« Le Roi est nu ». Cette expression, tirée d’un célèbre conte d’Andersen, a souvent été utilisée dans la littérature économique pour décrire l’état de décrépitude dans lequel se trouve l’État Providence. Au fil des ans, certains peuples et des littéraires l’ont utilisé pour parler des rois contestés ou dans des situations embarrassantes.
Nanan Désiré Tanoé a perdu sa couronne le temps d’une élection, pourrait-on dire. Le Roi des Nzima de Grand Bassam, Président de la Chambre des rois et chefs traditionnels a le sommeil bien troublé. Si son ingérence dans les élections locales en 2013 était passée sous silence, celle de 2018 trouble la tranquillité de la ville balnéaire de Bassam. Leurs us et coutumes ayant été foulés aux pieds, une cinquantaine de personnes proches d’un candidat déclaré perdant par la Commission électorale guettaient l’arrivée et le départ de la Gouverneure du Canada, Julie Payette, en visite à la cour royale, pour faire entendre des slogans hostiles à leur roi.

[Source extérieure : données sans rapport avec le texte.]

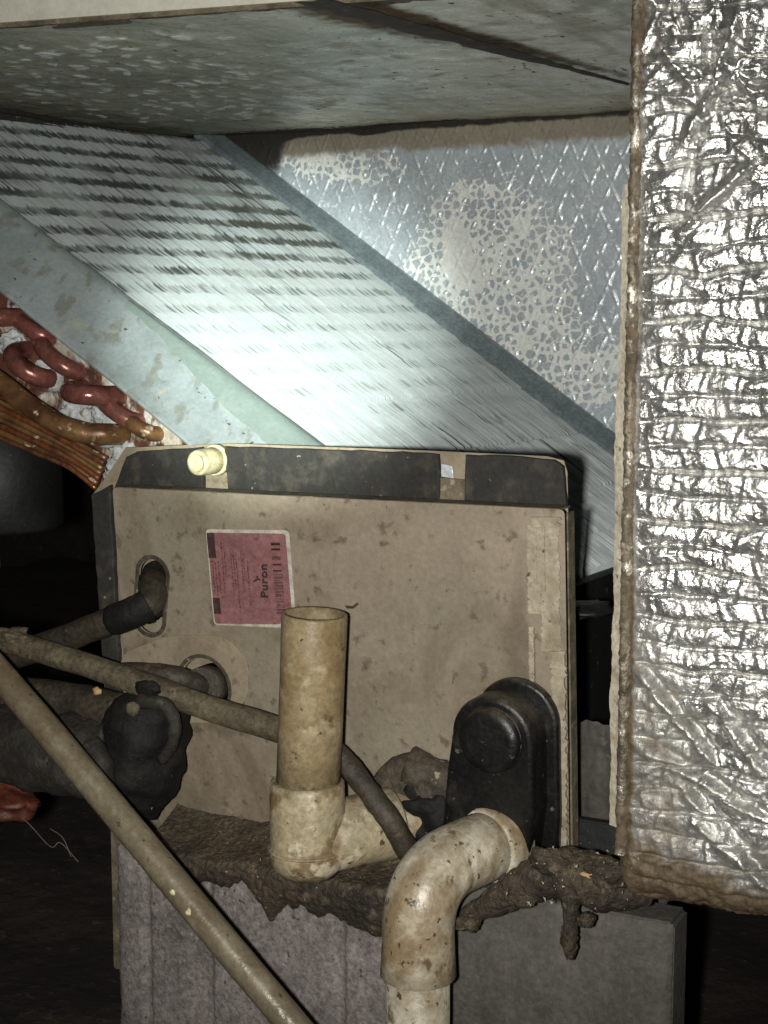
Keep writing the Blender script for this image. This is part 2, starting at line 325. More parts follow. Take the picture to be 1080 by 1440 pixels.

Au-delà de cette humiliation, c’est en quelque sorte tout le cœur de la tradition qui s’effondre. L’écrivain nigérian Chinua Achebé décrit bien l’effondrement des valeurs africaines dans son livre « Le monde s’effondre ». Les temps anciens où les rois régulaient la vie politique, administrative, économique et sociale et jouissaient d’un profond respect sont désormais à des années-lumière de nous, même si enfouis encore dans les esprits de quelques nostalgiques. Ils assistent, impuissants, à la désacralisation de ce qui reste de nos pouvoirs traditionnels, de l’essence de l’Afrique. Mille fois hélas ! Les gardiens du temple de nos ancêtres sont désormais à la merci de tous et de n’importe qui. Les repères n’existent plus et, pour une banale affaire de contestation électorale, la voie est désormais ouverte à toutes sortes de dérives. Quand les garants moraux sont pris pour cible, il n’y a plus de repères en cas de crise.